Since writing my letter (printed in the Jan. 23 Gazette) for presentation at the SSA meeting in Woods Hole on Jan. 19, I have had a long, cordial and constructive conversation with Marc Hanover about various Authority projects and plans. It seemed that we were far more in agreement than probably either of us would have guessed. Mr. Hanover was also kind enough to gently point out several errors, and I hasten to correct what I wrote.

The contract to construct the new Woods Hole Terminal has not yet been bid or signed — only the architectural design phase — and his hope is that the project will not move forward until a new Falmouth member is in place and up to speed. The Woods Hole terminal project has been estimated to be $62 million with an additional $6 million to move the offices. The contract for the new ferry Woods Hole has been signed and that project is proceeding. As I understand it, the new ferry will cost about $40 million.

A fact that Mr. Hanover reminded me of and which I had forgotten is that the SSA is limited to $100 million in bonding debt, and while I am unclear about how much currently exists, they did retire some last year. However, if the two capital projects (ferry and terminal) proceed, just those two projects alone could well exceed the bonding limit unless phased over time, as is the current plan.

This raises a fundamental issue — how can the SSA proceed with various projects efficiently without exceeding the bonding limit? The short answer is that it can’t, so the Woods Hole project would be phased over time to 2020. This is a much larger issue than the rate hikes because it has long term as well as short term implications for enormous fiscal impacts for the Islands and physical impacts for Falmouth. If bonding is extended close to the maximum (as it would be for some years), or even if it is only at 66 per cent, what happens if the SSA has a really bad year, or folds? Well, dear reader, keep in mind that the “participating communities” have to pay for any deficits or shortfalls. That means that any deficits will be assessed to the Islands. Could that happen? It has in the past. Will it in the future? We have no way of knowing but fiscal conservatism will serve us better than spending and bonding to the max.

I have no problem with the concept of bonding — it is a very useful tool that allows for communities and municipalities to cushion capital costs over time — nor do I have concerns about who is profiting from the bonding. Providing money to entities such as the SSA, or an Island town for an emergency services building, is a very good investment and if I knew how to purchase such bonds (and had the wherewithal) I would. I don’t even have any problems with the new and higher rates. Yes, they impact Island families (many of whom are fiscally challenged) but everything costs more over here. It is reputed that the cost of living on the Vineyard is between 37 and 56 per cent higher than on the mainland. It probably is even higher on Nantucket. Everyone has to suck it up and deal, just as one has to cope with the crowds and traffic in the summer months. What would help? Developing a broad-based, green year-round sustainable Island economy with benefits for employees would be of enormous assistance, but that is a discussion for another letter.
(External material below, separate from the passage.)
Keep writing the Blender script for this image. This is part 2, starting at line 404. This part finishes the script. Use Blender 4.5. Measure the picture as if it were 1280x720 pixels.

What I do have problems with is that the Woods Hole terminal project would take place over five years, with the attendant disruption of life in the village for the bulk of the year due to construction and the huge impacts of traffic and crowds in the summer. In short there will be chaos for 12 months a year instead of the usual summer season. In addition, there is the potential for fiscal disaster if the SSA is bonded close to the maximum. Such action will insure that they must keep rates high, and that they must encourage more folks to visit the Islands (which means more traffic through overburdened Falmouth and Hyannis) which are fairly bursting at the seams in summer with people and cars. If they suffer financial reverses then we own the deficit — this business plan leads inevitably to a damned-if-you-do and damned-if-you-don’t Hobson’s choice.

Mr. Hanover promised better and more transparent communication with the towns, and the other governmental entities on the Vineyard. I have volunteered to help set up a meeting in West Tisbury with a number of up-Island boards including selectmen, planning boards and members of the MVC. Such face-to-face communication can only be positive and some give and take on information that could profoundly affect us would be very useful. So thanks Mr. Hanover for calling, and I look forward to a useful and informative meeting at a date not too far in the future.